The profusion of subcultures, and the way they have emerged as everyday parts of so many lives, makes it easy to forget that they have taken on this role. Part of the reason we don't think of subcultures like cults is because even though some of them still have what might be described as mythologies, they lack the same sort of mystical allure and apocalyptic tendencies.

But another part of the reason is that over the past two decades, participation in niche culture has become ordinary and even mainstream.

Peter Suderman

Almost everyone—from Burning Man attendees to steampunk hackers to scrapbooking-convention obsessives to homebrewing aficionados and toe-shoe-wearing obstacle-race junkies, many of whom also maintain lives as lawyers and engineers and elementary school administrators—is part of some subculture now, and it's not questioned or noticed because it's not unusual.

Indeed, whether they know it or not, most people take part in multiple subcultures, or portions of them, mixing and matching and discarding parts and pieces as they please. The Internet, which, with its fragmented and unlimited information flows, has hastened the transformation of all of culture into subculture, has helped make this possible, by making niche interests and identities both accessible and malleable to the masses.

Which is probably another reason we take less notice of subcultures than of cults: Many have communal aspects, but they are individualized and custom-tailored, and while many have founders who design and sometimes help maintain the systems, they lack the sort of domineering cult-leader figures of decades past. Subcultures now are atomized and personalized, crossbred and constantly evolving.

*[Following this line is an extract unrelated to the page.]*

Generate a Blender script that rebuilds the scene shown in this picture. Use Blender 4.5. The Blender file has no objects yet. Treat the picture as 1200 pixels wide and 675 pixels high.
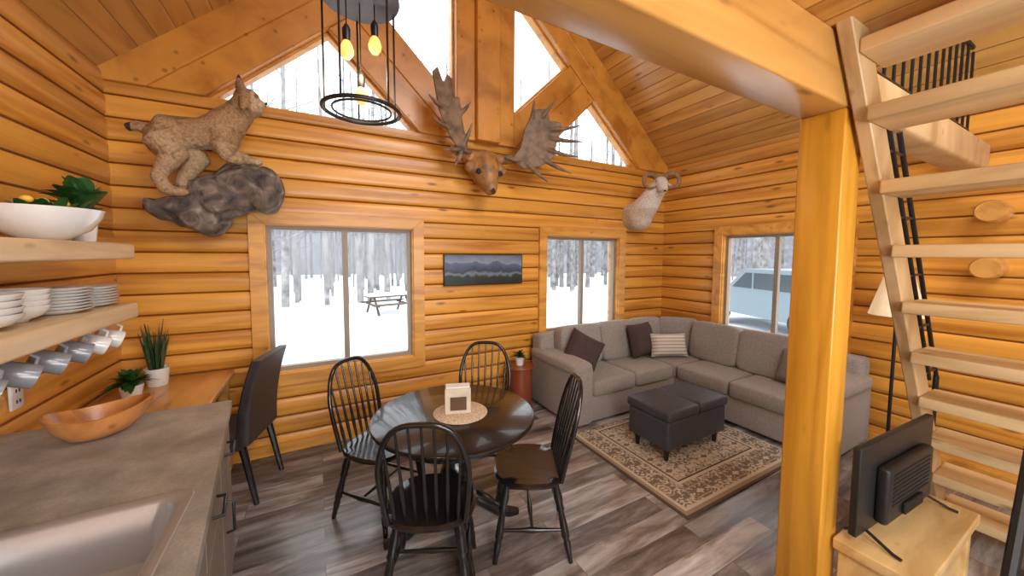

Worries about the decline of cults are in some sense a form of nostalgia for an older order, with more clearly delineated lines between the mainstream and the fringe, with radicalism easy to recognize and define and, if necessary, shun. That those days are largely over (at least in the U.S.) isn't a sign that our culture has lost its capacity for lifestyle creativity, its desire for secret knowledge and methods. It's a sign that the creativity is happening elsewhere now, in the blur between the boundaries, in the scrambling of the systems, in the subculture collage.